** START SUPPLIED MATERIAL **

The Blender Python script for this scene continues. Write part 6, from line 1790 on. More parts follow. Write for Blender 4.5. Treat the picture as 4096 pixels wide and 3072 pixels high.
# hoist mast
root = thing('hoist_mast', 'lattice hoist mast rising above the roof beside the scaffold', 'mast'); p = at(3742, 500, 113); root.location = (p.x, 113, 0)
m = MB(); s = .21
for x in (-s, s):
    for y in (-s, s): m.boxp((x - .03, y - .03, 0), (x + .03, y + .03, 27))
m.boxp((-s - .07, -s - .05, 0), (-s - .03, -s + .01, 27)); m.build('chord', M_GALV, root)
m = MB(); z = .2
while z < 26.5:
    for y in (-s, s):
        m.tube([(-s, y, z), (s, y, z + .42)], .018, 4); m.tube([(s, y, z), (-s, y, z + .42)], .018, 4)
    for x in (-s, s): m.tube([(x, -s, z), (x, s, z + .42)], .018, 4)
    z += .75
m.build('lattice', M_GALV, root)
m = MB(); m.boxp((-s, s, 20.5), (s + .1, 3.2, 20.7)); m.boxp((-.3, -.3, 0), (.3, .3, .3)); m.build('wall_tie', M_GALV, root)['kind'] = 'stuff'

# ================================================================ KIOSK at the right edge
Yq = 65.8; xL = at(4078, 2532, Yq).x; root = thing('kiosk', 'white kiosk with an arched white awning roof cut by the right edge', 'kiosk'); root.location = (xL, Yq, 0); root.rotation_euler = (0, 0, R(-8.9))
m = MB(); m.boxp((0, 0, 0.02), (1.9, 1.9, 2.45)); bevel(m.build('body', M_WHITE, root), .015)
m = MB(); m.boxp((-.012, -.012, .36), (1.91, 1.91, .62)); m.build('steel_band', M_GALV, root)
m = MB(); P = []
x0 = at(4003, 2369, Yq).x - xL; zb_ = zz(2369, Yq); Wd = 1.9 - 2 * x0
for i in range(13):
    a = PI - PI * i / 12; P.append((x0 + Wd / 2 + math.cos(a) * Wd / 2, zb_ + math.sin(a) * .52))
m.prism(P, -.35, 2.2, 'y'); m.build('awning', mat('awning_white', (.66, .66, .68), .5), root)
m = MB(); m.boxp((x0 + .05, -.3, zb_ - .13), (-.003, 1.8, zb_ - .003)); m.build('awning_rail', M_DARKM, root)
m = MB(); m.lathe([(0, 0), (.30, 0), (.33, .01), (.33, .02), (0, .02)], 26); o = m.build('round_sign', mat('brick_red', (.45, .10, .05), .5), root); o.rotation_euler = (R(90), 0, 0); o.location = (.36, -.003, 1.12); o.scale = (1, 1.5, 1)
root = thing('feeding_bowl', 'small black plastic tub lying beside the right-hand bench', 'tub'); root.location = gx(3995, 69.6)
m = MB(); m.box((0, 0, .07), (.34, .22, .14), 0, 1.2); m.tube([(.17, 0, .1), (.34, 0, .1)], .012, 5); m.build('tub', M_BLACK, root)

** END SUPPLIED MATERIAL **

§ WHAT THE EXERCISE ASKS:
Quote exactly the first line of the data and every line after it through the one holding "m = MB(); m.boxp((-s, s, 20.5), (s".

§ COMPLETED TASK:
The Blender Python script for this scene continues. Write part 6, from line 1790 on. More parts follow. Write for Blender 4.5. Treat the picture as 4096 pixels wide and 3072 pixels high.
# hoist mast
root = thing('hoist_mast', 'lattice hoist mast rising above the roof beside the scaffold', 'mast'); p = at(3742, 500, 113); root.location = (p.x, 113, 0)
m = MB(); s = .21
for x in (-s, s):
    for y in (-s, s): m.boxp((x - .03, y - .03, 0), (x + .03, y + .03, 27))
m.boxp((-s - .07, -s - .05, 0), (-s - .03, -s + .01, 27)); m.build('chord', M_GALV, root)
m = MB(); z = .2
while z < 26.5:
    for y in (-s, s):
        m.tube([(-s, y, z), (s, y, z + .42)], .018, 4); m.tube([(s, y, z), (-s, y, z + .42)], .018, 4)
    for x in (-s, s): m.tube([(x, -s, z), (x, s, z + .42)], .018, 4)
    z += .75
m.build('lattice', M_GALV, root)
m = MB(); m.boxp((-s, s, 20.5), (s + .1, 3.2, 20.7)); m.boxp((-.3, -.3, 0), (.3, .3, .3)); m.build('wall_tie', M_GALV, root)['kind'] = 'stuff'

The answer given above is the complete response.